Thats it. Above is all the code required to make Logistic Regression work. Now to test it we will need a dataset. Lets Generate one.

numSamples = 5000
negativeSamples = np.random.multivariate_normal([0, 0], [[1, .75],[.75, 1]], numSamples)
positiveSamples = np.random.multivariate_normal([2, 5], [[1, .75],[.75, 1]], numSamples)
samples = np.concatenate((negativeSamples, positiveSamples))
labels = np.concatenate((np.zeros(numSamples), np.ones(numSamples)))
plt.scatter(samples[:, 0], samples[:, 1], c = map(lambda x: 'b' if x == 0 else 'r', labels), alpha = 0.4)
Sample Data
Sample Data
To Test our implementation we will compare the weights obtained by the above implementation with Sci-kit learn's implementation.
from sklearn.linear_model import LogisticRegression
weights = logistic_regression(samples, labels, 1e-4, 30000, True)
mdl = LogisticRegression(C=1e15, max_iter =30000)
mdl.fit(samples, labels)
print mdl.coef_, mdl.intercept_
print weights

[[-3.7105873  7.9527151]] [-16.16972923]
[ -3.39479514   7.28384609 -14.78495992]

I set C to a very high value so as to discard regularization as I haven't added a term for regularization in my implementation.

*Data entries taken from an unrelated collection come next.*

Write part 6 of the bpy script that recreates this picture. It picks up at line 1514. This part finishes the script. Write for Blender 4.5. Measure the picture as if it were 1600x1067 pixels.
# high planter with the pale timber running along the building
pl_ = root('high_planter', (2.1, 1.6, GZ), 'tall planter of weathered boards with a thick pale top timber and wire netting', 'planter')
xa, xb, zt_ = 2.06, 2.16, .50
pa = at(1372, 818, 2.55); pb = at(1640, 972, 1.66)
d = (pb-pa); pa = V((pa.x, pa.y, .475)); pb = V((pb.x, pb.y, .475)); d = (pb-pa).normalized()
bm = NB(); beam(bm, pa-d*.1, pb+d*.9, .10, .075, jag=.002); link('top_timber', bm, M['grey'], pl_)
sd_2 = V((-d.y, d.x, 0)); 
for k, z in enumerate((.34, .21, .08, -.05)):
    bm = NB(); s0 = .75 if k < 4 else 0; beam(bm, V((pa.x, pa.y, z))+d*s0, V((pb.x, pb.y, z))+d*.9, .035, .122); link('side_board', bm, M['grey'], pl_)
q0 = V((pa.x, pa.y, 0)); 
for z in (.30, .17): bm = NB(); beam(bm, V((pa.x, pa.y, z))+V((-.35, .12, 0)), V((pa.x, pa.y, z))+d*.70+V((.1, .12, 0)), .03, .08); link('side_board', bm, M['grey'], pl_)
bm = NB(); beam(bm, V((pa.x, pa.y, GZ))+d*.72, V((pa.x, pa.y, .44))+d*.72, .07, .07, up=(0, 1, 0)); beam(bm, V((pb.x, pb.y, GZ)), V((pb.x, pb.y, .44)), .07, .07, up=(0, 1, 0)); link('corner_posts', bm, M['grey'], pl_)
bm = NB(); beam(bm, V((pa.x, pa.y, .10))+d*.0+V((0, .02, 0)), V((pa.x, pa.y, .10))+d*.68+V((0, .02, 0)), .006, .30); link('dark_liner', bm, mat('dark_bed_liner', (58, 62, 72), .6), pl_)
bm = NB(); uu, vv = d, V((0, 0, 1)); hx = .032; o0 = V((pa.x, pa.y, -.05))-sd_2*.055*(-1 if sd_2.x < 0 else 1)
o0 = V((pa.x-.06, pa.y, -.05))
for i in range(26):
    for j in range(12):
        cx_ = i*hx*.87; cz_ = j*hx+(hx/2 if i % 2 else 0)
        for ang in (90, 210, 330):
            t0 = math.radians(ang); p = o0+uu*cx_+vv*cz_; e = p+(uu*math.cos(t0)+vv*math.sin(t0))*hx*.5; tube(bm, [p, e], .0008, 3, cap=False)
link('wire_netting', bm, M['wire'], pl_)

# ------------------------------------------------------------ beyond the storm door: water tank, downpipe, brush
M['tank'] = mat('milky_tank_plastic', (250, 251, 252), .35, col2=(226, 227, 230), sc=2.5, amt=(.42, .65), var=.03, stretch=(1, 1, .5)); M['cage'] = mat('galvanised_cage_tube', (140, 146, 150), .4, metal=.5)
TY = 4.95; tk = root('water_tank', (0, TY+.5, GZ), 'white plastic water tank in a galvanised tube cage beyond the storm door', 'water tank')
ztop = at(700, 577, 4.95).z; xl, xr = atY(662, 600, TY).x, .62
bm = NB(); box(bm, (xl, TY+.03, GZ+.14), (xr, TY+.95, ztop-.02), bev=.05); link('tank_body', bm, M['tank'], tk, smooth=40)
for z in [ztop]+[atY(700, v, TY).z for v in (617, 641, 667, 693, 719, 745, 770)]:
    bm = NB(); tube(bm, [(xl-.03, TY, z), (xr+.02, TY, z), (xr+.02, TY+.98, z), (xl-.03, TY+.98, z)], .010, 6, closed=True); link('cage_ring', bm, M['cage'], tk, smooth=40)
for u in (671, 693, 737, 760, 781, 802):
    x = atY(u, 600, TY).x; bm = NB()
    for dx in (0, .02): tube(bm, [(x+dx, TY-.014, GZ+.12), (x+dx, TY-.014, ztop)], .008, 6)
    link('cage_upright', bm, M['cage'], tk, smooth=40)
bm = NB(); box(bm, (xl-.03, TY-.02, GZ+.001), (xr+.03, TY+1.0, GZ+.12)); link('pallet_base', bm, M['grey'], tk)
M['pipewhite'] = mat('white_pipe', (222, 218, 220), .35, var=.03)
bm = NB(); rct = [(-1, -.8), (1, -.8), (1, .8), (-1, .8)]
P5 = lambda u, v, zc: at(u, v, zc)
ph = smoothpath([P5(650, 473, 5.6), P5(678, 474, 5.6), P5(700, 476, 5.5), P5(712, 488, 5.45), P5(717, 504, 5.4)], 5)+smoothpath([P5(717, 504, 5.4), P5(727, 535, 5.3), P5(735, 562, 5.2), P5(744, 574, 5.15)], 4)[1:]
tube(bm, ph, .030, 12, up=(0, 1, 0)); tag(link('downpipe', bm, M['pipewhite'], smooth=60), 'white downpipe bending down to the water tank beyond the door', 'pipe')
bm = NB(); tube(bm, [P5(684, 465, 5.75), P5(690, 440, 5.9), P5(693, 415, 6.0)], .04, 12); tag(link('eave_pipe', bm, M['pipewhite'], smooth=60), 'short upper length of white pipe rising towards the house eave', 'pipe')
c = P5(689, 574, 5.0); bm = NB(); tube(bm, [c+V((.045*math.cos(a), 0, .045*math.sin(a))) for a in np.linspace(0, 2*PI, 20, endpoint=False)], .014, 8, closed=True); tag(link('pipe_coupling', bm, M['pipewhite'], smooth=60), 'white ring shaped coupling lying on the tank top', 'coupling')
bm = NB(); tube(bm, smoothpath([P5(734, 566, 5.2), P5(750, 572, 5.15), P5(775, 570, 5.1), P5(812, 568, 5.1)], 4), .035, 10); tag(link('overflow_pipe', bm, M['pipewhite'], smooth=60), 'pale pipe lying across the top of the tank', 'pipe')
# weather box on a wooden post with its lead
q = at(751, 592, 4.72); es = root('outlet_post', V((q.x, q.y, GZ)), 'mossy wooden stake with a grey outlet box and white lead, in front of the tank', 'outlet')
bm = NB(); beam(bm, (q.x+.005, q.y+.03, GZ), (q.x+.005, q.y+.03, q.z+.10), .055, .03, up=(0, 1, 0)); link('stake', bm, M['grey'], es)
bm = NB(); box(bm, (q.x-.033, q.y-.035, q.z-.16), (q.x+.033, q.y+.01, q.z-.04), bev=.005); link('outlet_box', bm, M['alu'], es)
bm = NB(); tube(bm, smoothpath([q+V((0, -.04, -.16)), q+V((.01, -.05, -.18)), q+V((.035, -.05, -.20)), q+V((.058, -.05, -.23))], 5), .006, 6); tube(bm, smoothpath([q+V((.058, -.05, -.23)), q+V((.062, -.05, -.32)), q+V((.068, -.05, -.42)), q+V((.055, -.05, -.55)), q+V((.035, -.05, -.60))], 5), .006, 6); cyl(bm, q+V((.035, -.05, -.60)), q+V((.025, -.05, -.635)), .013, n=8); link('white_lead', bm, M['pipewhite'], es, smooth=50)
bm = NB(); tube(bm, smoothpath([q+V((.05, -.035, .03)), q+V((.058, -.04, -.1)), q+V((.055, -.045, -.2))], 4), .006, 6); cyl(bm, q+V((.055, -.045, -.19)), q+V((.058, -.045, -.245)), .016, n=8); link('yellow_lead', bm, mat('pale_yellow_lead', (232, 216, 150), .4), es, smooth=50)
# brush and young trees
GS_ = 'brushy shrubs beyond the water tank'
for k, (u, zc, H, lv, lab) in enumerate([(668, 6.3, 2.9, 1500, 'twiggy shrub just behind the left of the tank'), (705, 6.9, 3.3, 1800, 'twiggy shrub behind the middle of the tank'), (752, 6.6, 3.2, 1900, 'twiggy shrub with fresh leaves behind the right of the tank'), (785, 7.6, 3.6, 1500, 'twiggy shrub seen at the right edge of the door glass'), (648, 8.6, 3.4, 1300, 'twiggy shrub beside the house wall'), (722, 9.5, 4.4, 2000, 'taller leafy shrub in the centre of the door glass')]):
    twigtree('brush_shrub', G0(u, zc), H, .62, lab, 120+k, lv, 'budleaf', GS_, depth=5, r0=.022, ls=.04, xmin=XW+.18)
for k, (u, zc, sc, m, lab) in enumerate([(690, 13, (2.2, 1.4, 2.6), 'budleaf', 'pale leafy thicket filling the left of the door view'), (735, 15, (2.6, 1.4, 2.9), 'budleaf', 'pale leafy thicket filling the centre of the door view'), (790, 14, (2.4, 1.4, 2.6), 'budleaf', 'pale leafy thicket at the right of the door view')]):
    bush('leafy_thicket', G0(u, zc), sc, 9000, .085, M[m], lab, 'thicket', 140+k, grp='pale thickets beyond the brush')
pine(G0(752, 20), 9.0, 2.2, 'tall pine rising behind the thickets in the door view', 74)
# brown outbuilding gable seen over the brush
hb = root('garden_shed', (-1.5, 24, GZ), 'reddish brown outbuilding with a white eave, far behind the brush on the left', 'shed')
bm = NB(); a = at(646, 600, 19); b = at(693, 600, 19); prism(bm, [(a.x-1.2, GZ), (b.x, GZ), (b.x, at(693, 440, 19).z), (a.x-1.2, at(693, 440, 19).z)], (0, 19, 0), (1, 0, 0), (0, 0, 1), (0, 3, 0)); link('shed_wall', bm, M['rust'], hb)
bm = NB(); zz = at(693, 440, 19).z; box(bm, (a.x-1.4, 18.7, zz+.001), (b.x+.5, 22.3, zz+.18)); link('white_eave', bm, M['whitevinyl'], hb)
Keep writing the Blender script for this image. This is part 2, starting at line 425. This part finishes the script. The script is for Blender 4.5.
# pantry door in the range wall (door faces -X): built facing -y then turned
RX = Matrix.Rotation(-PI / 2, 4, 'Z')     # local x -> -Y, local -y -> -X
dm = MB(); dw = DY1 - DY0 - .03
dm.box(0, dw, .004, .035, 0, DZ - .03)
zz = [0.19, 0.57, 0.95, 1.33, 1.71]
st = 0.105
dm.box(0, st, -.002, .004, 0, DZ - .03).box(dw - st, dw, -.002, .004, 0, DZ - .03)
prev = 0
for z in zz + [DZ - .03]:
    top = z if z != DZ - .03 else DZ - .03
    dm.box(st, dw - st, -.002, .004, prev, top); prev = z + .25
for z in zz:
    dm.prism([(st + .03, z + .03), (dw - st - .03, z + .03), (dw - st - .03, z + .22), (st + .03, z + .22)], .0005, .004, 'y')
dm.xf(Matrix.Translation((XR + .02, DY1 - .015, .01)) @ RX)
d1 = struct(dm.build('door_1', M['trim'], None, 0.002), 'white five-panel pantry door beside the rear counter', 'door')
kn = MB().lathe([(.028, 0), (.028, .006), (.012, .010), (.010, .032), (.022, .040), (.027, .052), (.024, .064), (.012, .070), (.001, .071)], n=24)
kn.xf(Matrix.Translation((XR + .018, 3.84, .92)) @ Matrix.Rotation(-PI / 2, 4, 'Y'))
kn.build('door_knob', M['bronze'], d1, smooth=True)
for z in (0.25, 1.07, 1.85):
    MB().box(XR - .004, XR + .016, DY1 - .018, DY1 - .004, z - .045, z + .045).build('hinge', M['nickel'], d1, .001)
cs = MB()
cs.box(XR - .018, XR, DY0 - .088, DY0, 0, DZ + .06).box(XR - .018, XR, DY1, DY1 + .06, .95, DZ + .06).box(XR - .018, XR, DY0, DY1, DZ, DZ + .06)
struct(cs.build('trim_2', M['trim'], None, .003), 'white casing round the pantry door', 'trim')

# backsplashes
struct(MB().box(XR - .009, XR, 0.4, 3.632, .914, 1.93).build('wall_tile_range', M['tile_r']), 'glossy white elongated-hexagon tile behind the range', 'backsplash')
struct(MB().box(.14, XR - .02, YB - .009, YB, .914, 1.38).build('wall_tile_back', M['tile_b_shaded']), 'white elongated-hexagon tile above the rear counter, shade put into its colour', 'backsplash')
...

The weights obtained are very close which should be the case if the implemented algorithm is correct. Though the weights are close, sklearn's implementation is way faster. This is because sklearn uses a highly optimized solver.

In closing I would like to add that, even though our weights were quite close to the ones obtained by sklearn, it never makes sense to implement such systems from scratch to run on production systems.